-- start of DATASET ENTRIES --

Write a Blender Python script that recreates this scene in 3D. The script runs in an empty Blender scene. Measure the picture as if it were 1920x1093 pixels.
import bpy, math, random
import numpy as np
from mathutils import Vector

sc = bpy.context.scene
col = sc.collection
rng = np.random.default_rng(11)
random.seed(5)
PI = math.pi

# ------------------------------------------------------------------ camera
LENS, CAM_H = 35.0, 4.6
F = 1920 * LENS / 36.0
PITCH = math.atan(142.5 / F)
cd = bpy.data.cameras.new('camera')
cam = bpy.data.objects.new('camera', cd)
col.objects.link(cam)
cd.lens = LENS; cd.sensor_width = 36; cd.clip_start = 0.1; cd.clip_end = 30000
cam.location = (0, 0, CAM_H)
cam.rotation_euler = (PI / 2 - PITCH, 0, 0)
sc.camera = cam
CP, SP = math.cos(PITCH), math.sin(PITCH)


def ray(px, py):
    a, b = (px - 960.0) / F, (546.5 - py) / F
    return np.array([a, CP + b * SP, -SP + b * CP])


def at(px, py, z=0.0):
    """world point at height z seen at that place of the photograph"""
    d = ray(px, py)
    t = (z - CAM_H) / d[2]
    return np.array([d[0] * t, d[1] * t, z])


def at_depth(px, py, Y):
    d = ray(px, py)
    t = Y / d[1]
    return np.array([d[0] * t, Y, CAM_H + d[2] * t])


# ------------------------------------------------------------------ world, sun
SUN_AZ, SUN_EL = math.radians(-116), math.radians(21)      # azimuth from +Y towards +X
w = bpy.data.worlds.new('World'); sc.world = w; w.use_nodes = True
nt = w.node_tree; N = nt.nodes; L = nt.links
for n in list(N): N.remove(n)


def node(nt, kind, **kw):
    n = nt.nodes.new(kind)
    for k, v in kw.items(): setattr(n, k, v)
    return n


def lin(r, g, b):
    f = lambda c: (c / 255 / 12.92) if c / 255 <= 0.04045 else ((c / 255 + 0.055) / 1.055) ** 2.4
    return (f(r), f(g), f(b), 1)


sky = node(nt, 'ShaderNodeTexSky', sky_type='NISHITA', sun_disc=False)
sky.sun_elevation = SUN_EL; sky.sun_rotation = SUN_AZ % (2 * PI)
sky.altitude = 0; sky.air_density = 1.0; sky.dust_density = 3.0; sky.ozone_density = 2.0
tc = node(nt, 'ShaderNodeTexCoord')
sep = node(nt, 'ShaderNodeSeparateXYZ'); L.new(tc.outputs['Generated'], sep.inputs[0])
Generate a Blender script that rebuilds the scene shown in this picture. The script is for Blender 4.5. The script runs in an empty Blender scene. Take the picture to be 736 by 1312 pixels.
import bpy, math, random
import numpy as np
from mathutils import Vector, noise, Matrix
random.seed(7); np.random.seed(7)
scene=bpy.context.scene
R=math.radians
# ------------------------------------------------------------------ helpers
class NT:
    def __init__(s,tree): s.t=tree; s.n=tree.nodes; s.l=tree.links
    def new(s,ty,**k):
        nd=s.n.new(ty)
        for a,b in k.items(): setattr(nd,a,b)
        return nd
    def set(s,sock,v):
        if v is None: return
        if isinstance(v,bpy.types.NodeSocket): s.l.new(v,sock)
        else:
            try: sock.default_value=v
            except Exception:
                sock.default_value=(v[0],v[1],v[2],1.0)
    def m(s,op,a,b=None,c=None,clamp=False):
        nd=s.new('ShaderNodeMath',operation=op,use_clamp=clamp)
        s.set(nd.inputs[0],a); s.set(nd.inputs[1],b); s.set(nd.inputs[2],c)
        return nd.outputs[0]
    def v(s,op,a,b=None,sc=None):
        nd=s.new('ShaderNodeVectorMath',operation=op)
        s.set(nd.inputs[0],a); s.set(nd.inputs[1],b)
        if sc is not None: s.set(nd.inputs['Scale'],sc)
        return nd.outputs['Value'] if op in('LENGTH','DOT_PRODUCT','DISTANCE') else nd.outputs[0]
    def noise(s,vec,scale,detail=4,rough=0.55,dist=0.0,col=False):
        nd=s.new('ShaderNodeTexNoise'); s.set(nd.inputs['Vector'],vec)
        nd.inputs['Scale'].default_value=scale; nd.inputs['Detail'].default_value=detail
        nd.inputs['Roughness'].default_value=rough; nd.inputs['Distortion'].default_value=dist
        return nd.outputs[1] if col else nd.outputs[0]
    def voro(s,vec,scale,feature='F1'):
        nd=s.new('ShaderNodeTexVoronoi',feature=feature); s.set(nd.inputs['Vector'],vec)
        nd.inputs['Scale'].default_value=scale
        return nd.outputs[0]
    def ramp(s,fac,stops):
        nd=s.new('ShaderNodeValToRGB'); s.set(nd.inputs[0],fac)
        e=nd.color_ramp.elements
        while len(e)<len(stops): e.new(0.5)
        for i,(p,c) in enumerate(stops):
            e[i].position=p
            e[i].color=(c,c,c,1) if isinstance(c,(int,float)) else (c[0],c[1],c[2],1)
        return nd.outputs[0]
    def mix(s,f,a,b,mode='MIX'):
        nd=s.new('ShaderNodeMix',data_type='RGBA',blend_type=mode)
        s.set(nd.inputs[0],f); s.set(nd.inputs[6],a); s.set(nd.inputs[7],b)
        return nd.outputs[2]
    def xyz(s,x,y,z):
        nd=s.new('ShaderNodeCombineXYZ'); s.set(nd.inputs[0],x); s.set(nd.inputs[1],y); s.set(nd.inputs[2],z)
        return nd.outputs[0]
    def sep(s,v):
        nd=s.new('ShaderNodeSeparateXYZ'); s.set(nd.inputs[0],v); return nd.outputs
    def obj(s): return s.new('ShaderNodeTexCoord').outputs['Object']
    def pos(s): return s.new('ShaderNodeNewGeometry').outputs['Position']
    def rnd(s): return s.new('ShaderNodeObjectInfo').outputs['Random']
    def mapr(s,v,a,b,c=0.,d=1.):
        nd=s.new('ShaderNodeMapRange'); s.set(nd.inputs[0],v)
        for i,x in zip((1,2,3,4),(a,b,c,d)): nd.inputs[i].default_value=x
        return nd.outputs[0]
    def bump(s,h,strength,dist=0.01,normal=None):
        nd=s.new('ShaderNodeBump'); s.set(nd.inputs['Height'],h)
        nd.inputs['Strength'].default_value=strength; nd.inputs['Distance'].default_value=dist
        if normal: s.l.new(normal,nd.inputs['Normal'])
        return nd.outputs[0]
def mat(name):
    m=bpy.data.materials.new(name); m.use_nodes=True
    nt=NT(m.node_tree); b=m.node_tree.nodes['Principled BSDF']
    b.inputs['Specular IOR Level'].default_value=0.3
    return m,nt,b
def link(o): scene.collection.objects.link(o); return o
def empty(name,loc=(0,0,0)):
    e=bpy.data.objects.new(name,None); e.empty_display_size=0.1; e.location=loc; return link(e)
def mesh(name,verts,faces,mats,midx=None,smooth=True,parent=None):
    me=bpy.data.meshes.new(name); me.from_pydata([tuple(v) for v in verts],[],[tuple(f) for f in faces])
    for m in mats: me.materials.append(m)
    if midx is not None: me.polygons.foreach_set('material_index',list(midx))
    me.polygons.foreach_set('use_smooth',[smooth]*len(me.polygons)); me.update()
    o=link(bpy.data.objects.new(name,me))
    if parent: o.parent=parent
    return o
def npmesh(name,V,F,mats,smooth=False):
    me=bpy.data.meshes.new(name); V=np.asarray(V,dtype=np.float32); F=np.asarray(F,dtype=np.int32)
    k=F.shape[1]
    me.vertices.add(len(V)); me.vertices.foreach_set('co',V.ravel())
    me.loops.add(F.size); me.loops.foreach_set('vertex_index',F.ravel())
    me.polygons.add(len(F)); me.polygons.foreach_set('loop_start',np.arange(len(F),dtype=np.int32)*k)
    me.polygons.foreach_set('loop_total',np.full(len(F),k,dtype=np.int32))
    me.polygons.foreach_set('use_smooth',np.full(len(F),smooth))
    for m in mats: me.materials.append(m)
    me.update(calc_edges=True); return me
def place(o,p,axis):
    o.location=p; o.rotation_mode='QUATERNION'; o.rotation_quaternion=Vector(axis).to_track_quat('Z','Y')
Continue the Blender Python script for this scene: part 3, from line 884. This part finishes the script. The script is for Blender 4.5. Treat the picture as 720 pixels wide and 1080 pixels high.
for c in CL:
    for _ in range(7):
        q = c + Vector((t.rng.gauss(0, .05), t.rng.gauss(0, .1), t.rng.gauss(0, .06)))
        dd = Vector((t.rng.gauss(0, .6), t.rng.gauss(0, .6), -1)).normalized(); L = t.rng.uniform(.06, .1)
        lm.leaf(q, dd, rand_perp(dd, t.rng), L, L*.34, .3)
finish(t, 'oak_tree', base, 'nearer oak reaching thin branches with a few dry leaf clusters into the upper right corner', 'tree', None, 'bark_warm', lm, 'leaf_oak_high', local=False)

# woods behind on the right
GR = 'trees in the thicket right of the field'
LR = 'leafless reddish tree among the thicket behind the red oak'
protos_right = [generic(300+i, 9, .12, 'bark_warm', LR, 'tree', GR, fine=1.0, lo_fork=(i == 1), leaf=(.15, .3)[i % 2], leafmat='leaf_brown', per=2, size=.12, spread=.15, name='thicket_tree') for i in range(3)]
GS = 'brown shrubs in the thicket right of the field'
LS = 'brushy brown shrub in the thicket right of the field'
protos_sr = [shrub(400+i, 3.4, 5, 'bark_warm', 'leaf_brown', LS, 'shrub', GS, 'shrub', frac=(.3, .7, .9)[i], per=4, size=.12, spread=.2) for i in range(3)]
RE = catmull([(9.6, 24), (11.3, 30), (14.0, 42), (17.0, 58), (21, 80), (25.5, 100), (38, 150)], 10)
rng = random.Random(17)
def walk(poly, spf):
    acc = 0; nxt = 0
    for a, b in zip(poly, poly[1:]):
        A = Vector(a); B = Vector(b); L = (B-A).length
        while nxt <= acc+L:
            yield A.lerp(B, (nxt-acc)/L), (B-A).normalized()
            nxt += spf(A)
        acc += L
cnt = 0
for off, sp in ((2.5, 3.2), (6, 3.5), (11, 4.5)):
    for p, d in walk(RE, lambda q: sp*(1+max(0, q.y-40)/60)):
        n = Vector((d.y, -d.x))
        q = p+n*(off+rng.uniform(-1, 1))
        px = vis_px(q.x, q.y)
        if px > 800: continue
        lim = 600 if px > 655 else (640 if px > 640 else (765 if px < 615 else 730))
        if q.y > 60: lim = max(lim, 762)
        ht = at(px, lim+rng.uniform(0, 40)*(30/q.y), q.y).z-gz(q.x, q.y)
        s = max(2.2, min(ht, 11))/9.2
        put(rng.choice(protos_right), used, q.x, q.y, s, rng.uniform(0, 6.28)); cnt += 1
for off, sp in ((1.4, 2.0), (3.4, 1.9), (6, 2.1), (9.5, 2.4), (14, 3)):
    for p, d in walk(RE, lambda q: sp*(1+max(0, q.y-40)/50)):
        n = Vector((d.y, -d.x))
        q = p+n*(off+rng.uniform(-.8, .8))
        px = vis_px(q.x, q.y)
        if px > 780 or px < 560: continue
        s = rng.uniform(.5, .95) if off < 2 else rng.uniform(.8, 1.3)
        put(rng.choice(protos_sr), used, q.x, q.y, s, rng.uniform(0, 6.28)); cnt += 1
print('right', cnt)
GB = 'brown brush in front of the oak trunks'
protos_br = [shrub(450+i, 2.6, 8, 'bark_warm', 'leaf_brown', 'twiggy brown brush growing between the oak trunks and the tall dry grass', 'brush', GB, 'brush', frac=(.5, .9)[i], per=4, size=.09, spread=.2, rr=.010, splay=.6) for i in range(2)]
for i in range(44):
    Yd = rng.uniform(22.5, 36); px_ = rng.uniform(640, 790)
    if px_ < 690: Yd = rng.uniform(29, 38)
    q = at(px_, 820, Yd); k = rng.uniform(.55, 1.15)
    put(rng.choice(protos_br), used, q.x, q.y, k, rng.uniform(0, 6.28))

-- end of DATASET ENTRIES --

## GOAL
From the first line of the listing above to the line with "return (f(r), f(g), f(b), 1)", please transcribe each line exactly, both ends included, and nothing beyond that.

## ANSWER TO THE EXERCISE
Write a Blender Python script that recreates this scene in 3D. The script runs in an empty Blender scene. Measure the picture as if it were 1920x1093 pixels.
import bpy, math, random
import numpy as np
from mathutils import Vector

sc = bpy.context.scene
col = sc.collection
rng = np.random.default_rng(11)
random.seed(5)
PI = math.pi

# ------------------------------------------------------------------ camera
LENS, CAM_H = 35.0, 4.6
F = 1920 * LENS / 36.0
PITCH = math.atan(142.5 / F)
cd = bpy.data.cameras.new('camera')
cam = bpy.data.objects.new('camera', cd)
col.objects.link(cam)
cd.lens = LENS; cd.sensor_width = 36; cd.clip_start = 0.1; cd.clip_end = 30000
cam.location = (0, 0, CAM_H)
cam.rotation_euler = (PI / 2 - PITCH, 0, 0)
sc.camera = cam
CP, SP = math.cos(PITCH), math.sin(PITCH)


def ray(px, py):
    a, b = (px - 960.0) / F, (546.5 - py) / F
    return np.array([a, CP + b * SP, -SP + b * CP])


def at(px, py, z=0.0):
    """world point at height z seen at that place of the photograph"""
    d = ray(px, py)
    t = (z - CAM_H) / d[2]
    return np.array([d[0] * t, d[1] * t, z])


def at_depth(px, py, Y):
    d = ray(px, py)
    t = Y / d[1]
    return np.array([d[0] * t, Y, CAM_H + d[2] * t])


# ------------------------------------------------------------------ world, sun
SUN_AZ, SUN_EL = math.radians(-116), math.radians(21)      # azimuth from +Y towards +X
w = bpy.data.worlds.new('World'); sc.world = w; w.use_nodes = True
nt = w.node_tree; N = nt.nodes; L = nt.links
for n in list(N): N.remove(n)


def node(nt, kind, **kw):
    n = nt.nodes.new(kind)
    for k, v in kw.items(): setattr(n, k, v)
    return n


def lin(r, g, b):
    f = lambda c: (c / 255 / 12.92) if c / 255 <= 0.04045 else ((c / 255 + 0.055) / 1.055) ** 2.4
    return (f(r), f(g), f(b), 1)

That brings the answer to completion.